Work instructions
Repeat the listing exactly as given, omitting every image.
━━ Data section
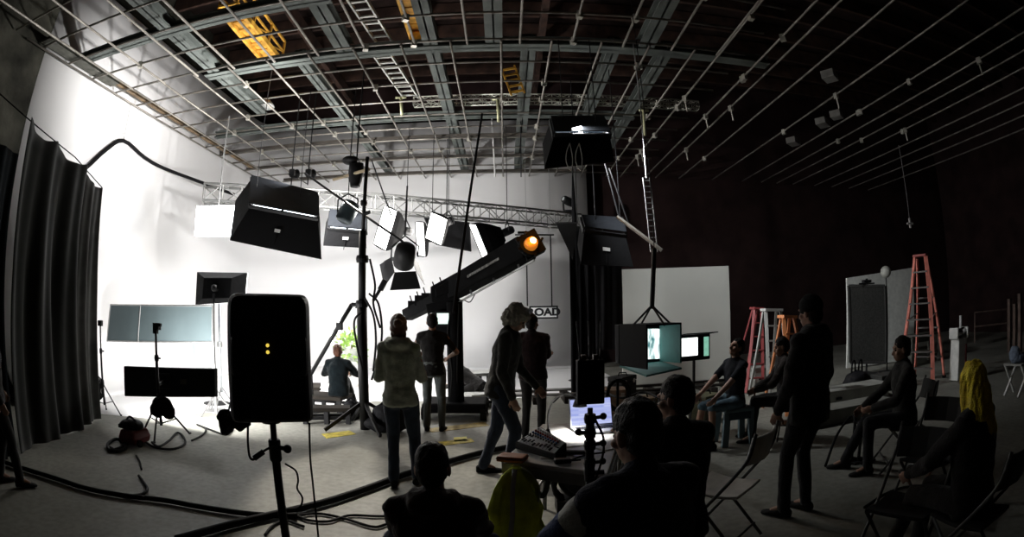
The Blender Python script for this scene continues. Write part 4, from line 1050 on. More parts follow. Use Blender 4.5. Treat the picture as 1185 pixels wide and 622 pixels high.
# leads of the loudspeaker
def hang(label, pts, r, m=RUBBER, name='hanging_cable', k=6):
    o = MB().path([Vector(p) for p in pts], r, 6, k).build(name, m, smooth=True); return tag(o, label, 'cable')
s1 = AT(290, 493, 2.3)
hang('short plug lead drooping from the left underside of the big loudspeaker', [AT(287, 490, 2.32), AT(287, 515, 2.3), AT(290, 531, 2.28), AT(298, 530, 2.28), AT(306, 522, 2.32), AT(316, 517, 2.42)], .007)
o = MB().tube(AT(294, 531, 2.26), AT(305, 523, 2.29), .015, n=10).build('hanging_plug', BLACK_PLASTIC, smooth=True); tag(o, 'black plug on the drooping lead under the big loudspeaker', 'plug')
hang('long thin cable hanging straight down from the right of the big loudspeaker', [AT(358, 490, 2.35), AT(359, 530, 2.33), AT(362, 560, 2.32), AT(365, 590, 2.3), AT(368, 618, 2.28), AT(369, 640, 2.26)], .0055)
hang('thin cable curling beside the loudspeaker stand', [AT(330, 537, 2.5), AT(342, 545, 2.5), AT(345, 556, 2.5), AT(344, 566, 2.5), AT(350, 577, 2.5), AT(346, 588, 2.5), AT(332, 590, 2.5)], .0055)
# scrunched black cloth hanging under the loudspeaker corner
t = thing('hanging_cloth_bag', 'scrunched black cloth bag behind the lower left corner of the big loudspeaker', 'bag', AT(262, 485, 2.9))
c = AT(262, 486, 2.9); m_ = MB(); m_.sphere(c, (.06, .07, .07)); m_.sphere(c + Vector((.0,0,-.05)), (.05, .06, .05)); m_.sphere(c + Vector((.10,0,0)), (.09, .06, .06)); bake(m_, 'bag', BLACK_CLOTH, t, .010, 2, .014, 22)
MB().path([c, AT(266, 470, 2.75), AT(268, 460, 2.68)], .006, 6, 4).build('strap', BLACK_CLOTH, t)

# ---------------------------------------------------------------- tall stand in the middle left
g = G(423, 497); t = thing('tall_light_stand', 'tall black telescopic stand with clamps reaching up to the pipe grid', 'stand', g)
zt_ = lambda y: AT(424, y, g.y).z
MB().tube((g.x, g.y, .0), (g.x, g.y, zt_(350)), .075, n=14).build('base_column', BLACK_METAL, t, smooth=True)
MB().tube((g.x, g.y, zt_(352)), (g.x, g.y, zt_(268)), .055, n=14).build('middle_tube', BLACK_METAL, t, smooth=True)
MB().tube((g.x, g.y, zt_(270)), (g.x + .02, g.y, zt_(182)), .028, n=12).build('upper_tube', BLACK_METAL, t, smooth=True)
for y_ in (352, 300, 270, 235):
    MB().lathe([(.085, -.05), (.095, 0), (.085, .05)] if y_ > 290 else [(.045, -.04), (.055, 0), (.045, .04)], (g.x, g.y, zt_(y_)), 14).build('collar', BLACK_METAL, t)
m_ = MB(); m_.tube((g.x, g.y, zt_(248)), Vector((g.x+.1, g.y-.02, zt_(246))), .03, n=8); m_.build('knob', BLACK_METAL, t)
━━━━
Solved exercise
The Blender Python script for this scene continues. Write part 4, from line 1050 on. More parts follow. Use Blender 4.5. Treat the picture as 1185 pixels wide and 622 pixels high.
# leads of the loudspeaker
def hang(label, pts, r, m=RUBBER, name='hanging_cable', k=6):
    o = MB().path([Vector(p) for p in pts], r, 6, k).build(name, m, smooth=True); return tag(o, label, 'cable')
s1 = AT(290, 493, 2.3)
hang('short plug lead drooping from the left underside of the big loudspeaker', [AT(287, 490, 2.32), AT(287, 515, 2.3), AT(290, 531, 2.28), AT(298, 530, 2.28), AT(306, 522, 2.32), AT(316, 517, 2.42)], .007)
o = MB().tube(AT(294, 531, 2.26), AT(305, 523, 2.29), .015, n=10).build('hanging_plug', BLACK_PLASTIC, smooth=True); tag(o, 'black plug on the drooping lead under the big loudspeaker', 'plug')
hang('long thin cable hanging straight down from the right of the big loudspeaker', [AT(358, 490, 2.35), AT(359, 530, 2.33), AT(362, 560, 2.32), AT(365, 590, 2.3), AT(368, 618, 2.28), AT(369, 640, 2.26)], .0055)
hang('thin cable curling beside the loudspeaker stand', [AT(330, 537, 2.5), AT(342, 545, 2.5), AT(345, 556, 2.5), AT(344, 566, 2.5), AT(350, 577, 2.5), AT(346, 588, 2.5), AT(332, 590, 2.5)], .0055)
# scrunched black cloth hanging under the loudspeaker corner
t = thing('hanging_cloth_bag', 'scrunched black cloth bag behind the lower left corner of the big loudspeaker', 'bag', AT(262, 485, 2.9))
c = AT(262, 486, 2.9); m_ = MB(); m_.sphere(c, (.06, .07, .07)); m_.sphere(c + Vector((.0,0,-.05)), (.05, .06, .05)); m_.sphere(c + Vector((.10,0,0)), (.09, .06, .06)); bake(m_, 'bag', BLACK_CLOTH, t, .010, 2, .014, 22)
MB().path([c, AT(266, 470, 2.75), AT(268, 460, 2.68)], .006, 6, 4).build('strap', BLACK_CLOTH, t)

# ---------------------------------------------------------------- tall stand in the middle left
g = G(423, 497); t = thing('tall_light_stand', 'tall black telescopic stand with clamps reaching up to the pipe grid', 'stand', g)
zt_ = lambda y: AT(424, y, g.y).z
MB().tube((g.x, g.y, .0), (g.x, g.y, zt_(350)), .075, n=14).build('base_column', BLACK_METAL, t, smooth=True)
MB().tube((g.x, g.y, zt_(352)), (g.x, g.y, zt_(268)), .055, n=14).build('middle_tube', BLACK_METAL, t, smooth=True)
MB().tube((g.x, g.y, zt_(270)), (g.x + .02, g.y, zt_(182)), .028, n=12).build('upper_tube', BLACK_METAL, t, smooth=True)
for y_ in (352, 300, 270, 235):
    MB().lathe([(.085, -.05), (.095, 0), (.085, .05)] if y_ > 290 else [(.045, -.04), (.055, 0), (.045, .04)], (g.x, g.y, zt_(y_)), 14).build('collar', BLACK_METAL, t)
m_ = MB(); m_.tube((g.x, g.y, zt_(248)), Vector((g.x+.1, g.y-.02, zt_(246))), .03, n=8); m_.build('knob', BLACK_METAL, t)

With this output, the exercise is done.